3. Except as specifically set forth herein, all other terms of the Plan shall remain in full force and effect and are hereby ratified in all respects.

IN WITNESS WHEREOF, Ingersoll-Rand Company has had its duly authorized representative sign this Amendment on December 31, 2001.



INGERSOLL-RAND COMPANY


By: /S/
Ronald G. Heller
Vice President and Secretary


EXHIBIT 10.19

REORGANIZATION AMENDMENT
TO THE
INGERSOLL-RAND COMPANY INCENTIVE STOCK PLAN OF 1995

WHEREAS, Ingersoll-Rand Company, a New Jersey corporation, adopted the Ingersoll-Rand Company Incentive Stock Plan of 1995 (the "Plan"); and

WHEREAS, Ingersoll-Rand Company reserved the right at any time and from time to time to amend the Plan in accordance with Section 14 of the Plan; and

WHEREAS, Ingersoll-Rand Company, acting on authority of its Board of Directors and shareholders, desires to amend the Plan.
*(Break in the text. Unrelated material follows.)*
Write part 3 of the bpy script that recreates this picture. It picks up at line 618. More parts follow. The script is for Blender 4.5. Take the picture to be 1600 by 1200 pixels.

NOW, THEREFORE, the Plan shall be amended in the following respects effective as of the date hereof or such other dates as noted below:

1. As of the Effective Time, the name of the Plan is hereby changed to Ingersoll-Rand Company Limited Incentive Stock Plan of 1995 and Ingersoll-Rand Company Limited shall assume the rights and obligations of the Company under the Plan and shall become the Plan sponsor.

2. As of the Effective Time, the word "members" shall be substituted for the word "shareholders" in Section 1 of the Plan to reflect the fact that at the Effective Time all shareholders in Ingersoll-Rand Company shall automatically become members of the Company.

3. The definition of "Change in Control of the Company" in Section 2 of the Plan is hereby amended as of the date hereof by adding the following to the end thereof:

"Notwithstanding any provision of this Section or any other Section of the Plan to the contrary, none of the transactions contemplated by the Merger Agreement which are undertaken by (i) Ingersoll-Rand Company or its affiliates prior to or as of the Effective Time or (ii) Ingersoll-Rand Company Limited or its affiliates on or after the Effective Time shall trigger, constitute or be deemed a Change in Control of the Company'."

4. The definition of "Common Stock" in Section 2 of the Plan is hereby amended and restated to read as follows in its entirety as of the Effective Time:

"Common Stock: The Class A common shares of the Company, par value $1.00 per share, or such other class of shares or other securities as may be applicable pursuant to the provisions of paragraph (a) of Section 10."

5. The definition of "Company" in Section 2 of the Plan is hereby amended and restated to read as follows in its entirety as of the Effective Time:

"Company: Ingersoll-Rand Company Limited, a Bermuda company."

6. Section 2 of the Plan is hereby amended as of the date hereof to include the following definitions in proper alphabetical progression:

"Effective Time: The Effective Time as such term is defined in the Merger Agreement."

"Merger Agreement: That certain Agreement and Plan of Merger among Ingersoll-Rand Company, Ingersoll-Rand Company Limited, and IR Merger Corporation dated as of October 31, 2001, pursuant to which Ingersoll-Rand Company will become an indirect wholly-owned subsidiary of Ingersoll- Rand Company Limited."

7. Except as specifically set forth herein, all other terms of the Plan shall remain in full force and effect and are hereby ratified in all respects.

IN WITNESS WHEREOF, Ingersoll-Rand Company and Ingersoll-Rand Company Limited have had their duly authorized representatives sign this Amendment on December 21, 2001.